A ganância dos executivos de Hollywood é tamanha que eles não medem consequências e parecem não se importar que os falsos filmes em 3D assassinem o mercado para os verdadeiros. Alice no País das Maravilhas e Fúria de Titãs são exemplos de produções que tiraram proveito do momento, mas, originalmente, não foram pensados em 3D. Segundo Ebert, Tim Burton, o diretor de Alice, fora pressionado pelo estúdio a adaptar o filme.
É possível que a frustração de quem não vê nada extraordinário no 3D se deva, em parte, à propaganda que se faz dele, vendendo o formato como uma aventura sem equivalentes. Sobretudo para crianças. Os pais descobrem na prática que, dependendo da idade, os filhos não suportam ficar de óculos durante a sessão inteira. Não é difícil encontrar crianças que preferem ver o filme em 2D porque experimentaram o 3D e não gostaram.
Também controversa é a questão que envolve o preço do ingresso. Num dos shoppings de Curitiba, a diferença chega a 81%. Durante a semana, uma sessão normal custa R$ 11 e, no mesmo horário, a 3D sai por R$ 20. São R$ 9 a mais.
Perguntadas sobre o porquê do ingresso ser mais caro, as pessoas arriscam dizer: "Por causa dos óculos?". Outras imaginam que o projetor ou mesmo o dinheiro gasto na produção do filme seriam as explicações.
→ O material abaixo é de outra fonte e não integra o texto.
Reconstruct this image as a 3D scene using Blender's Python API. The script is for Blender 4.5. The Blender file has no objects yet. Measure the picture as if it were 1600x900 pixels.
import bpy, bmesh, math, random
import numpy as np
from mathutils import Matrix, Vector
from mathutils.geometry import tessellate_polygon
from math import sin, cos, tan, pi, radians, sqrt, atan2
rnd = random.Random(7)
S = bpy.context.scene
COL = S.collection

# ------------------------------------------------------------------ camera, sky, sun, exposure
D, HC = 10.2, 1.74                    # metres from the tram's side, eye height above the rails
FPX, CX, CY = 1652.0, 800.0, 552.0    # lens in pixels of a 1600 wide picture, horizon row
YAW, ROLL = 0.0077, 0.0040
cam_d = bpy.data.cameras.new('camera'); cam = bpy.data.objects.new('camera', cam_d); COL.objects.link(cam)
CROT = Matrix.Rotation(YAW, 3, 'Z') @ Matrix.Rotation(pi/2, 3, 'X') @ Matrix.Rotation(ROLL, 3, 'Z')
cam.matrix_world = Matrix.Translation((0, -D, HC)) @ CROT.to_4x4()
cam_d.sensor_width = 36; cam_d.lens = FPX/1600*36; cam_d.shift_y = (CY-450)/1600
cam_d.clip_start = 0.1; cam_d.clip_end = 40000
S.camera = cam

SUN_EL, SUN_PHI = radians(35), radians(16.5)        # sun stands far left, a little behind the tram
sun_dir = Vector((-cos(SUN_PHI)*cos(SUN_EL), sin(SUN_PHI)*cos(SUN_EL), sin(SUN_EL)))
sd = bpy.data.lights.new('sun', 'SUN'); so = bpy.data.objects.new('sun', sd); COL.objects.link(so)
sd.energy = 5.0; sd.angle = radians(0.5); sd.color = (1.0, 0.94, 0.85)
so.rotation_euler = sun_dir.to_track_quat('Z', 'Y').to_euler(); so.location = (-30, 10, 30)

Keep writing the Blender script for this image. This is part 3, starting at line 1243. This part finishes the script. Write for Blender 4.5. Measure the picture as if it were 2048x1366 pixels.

Nessa lógica, só o Avatar se enquadraria e mais um e outro. O grosso das produções não é realizado em 3D, mas só apresentado no formato.
Nos EUA, se supõe que os ingressos são mais caros por causa dos projetores novos. "A taxa a mais veio para ficar ou ela vai cair depois que os projetores forem pagos?", questiona Ebert, para quem o 3D é uma forma de extorsão. No embalo, ele abomina o que chama de "falso 3D", uma leva de filmes que estão se aproveitando do sucesso de Avatar.
Mas não leve o Ebert a mal. Ele diz ter amado Avatar e chama James Cameron de "gênio técnico". Diz também estar ansioso para ver os trabalhos em 3D dos cineastas Werner Herzog e Martin Scorsese.